I just read the article link you posted, I have to say Fowler has made some very good points and a lot of things he said, I've been advocating with our team for years.
IMO, if you do any decent design, you should not get into what would be considered a dead-end situation. I've always viewed software as made up of building blocks. I still believe in some up-front design, but the main goal is not to design the entire product, but to provide overall architecture/direction so your team can visualize a common picture that we are all working towards. If you have a bunch of cube and triangle pieces, it's helpful to sketch out how a castle would be put together before you simply start slapping pieces together.
Since I come from OO land, to me each block is a class and the surface area of that block is the public interface (what is visible by external or deriving classes). If you follow good SOLID principles, you will make sure that each block as extremely simply and has an intuitive public interface. Going back to my analogy, you want to make sure you code only creates simple shapes. Whenever you create classes, that are too complex (many functions, many variables), you creating shapes which are hard to reuse when requirements change.
I agree with Fowler in that the biggest risk/challenge for evolutionary design is that you leave design decisions to coding time, and you expect each individual developer to make those decisions. This is where the system can break down if you don't have proper feedback mechanisms in place. Whenever a new feature is asked for, it is extremely tempting to simply find the function that needs to be extended, put some kind of conditional inside it and just add a whole bunch of code right inside that function. And sometimes, this might be all that's needed, but this is also (IMO) the single most common practice that leads to dead-end components. This has nothing to do with evolutionary design. This is what's called "no design".
As long as you take the time to step back and say, wait a minute, this class already has 15 member variables, let me extract 6 of these and put into their own self-contained class, your software will be made up of very light-weight, flexible and reusable building blocks. Sure if PMs come along and change half the products requirements on you, you may have to take some of your blocks out, put them back on the shelf and draw up some new ones (just like when building a castle, you may not use all your cylinders). But at that point, that's just part of doing business. Requirements changed and by keeping your code flexible and modular, you should be able to change your product to align with your new business direction.
I believe this evolutionary approach to design works with every level of engineer's skill. Personally, I've done software for a very long time and before our team moved to agile methodology, I was responsible for shipping several major components from my dev PC almost directly to the customer with barely any QA. At the same time those components have always remained flexible and maintainable.

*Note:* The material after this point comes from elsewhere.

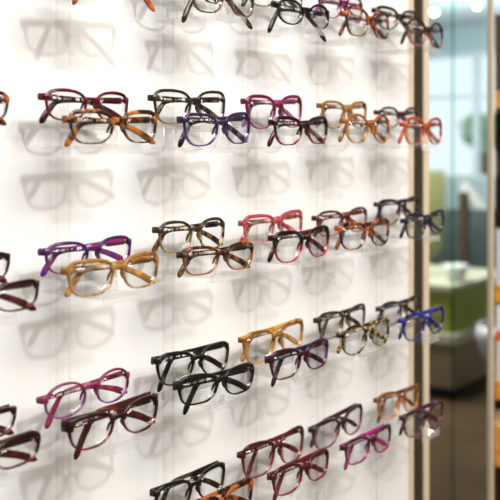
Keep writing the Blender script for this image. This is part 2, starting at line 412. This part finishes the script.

I'm only trying to say that I'd consider myself relatively decent at designing software. At the same time, if you asked me to write up a 100-page design document, give it to a coder and expect it to work, I probably couldn't design myself out of a paper bag. When starting work, I would sometimes sketch out few UML-like (very simplified, not full language) diagrams, but as I start coding, I would refactor on as-needed basis and my final code would never look like what I originally drew. Even if I spend a month or two thinking about every little detail, I can't imaging someone else being able to take my diagrams and come up with solid piece of software without modifying the design as they are coding.
On the other end of the spectrum, currently in my team (now agile and I fully support that) we have a couple of guys who joined us from embedded land where they have only done C for the last 15 years. I obviously helped with some initial planning and laying out classes but I also made sure to follow up with regular code reviews and brainstorming sessions where we discuss applications of SOLID and design principles. They did produce some spaghetti code that made me cringe a little, but with just a slight nudge from me, they started refactoring what was already produced and the funny part is that one of them came back to me few days later and says, I hate to say it but after moving that code out, this looks so much more readable and understandable. Dead-end averted. Point I'm trying to make is that even someone who is completely new to OO can produce somewhat decent code, as long as he has a mentor with more experience, to remind him that "evolutionary design" is not same thing as "no design". And even some of his "more complex" classes aren't that scary because each class doesn't have that much responsibility (i.e. not that much code), so worst comes to worse, if that one class "dead-ends", we chuck it and write a replacement class that has same public interface (so far I never saw a need for this contingency in anything we wrote and I've been doing code reviews twice a week).
As a final note, I'm also a firm believer in design documents (at least for the business conditions of my current team) but the primary goal for our design docs is Organizational Memory, so actual documents are written after the code is produced and refactored. Before coding, we generally have a quick (sometimes not so quick) design phase where we sketch out classes on napkins/mspaint/visio and I always remind people that this phase produces a path to follow, not a blueprint and as they start coding, anything that doesn't make sense should be changed. Even with these reminders, newer guys tend to try to back fit code into original design no matter how unnatural it feels even to them. This usually surfaces in code reviews.
Dang, I wrote a lot. Sorry about that.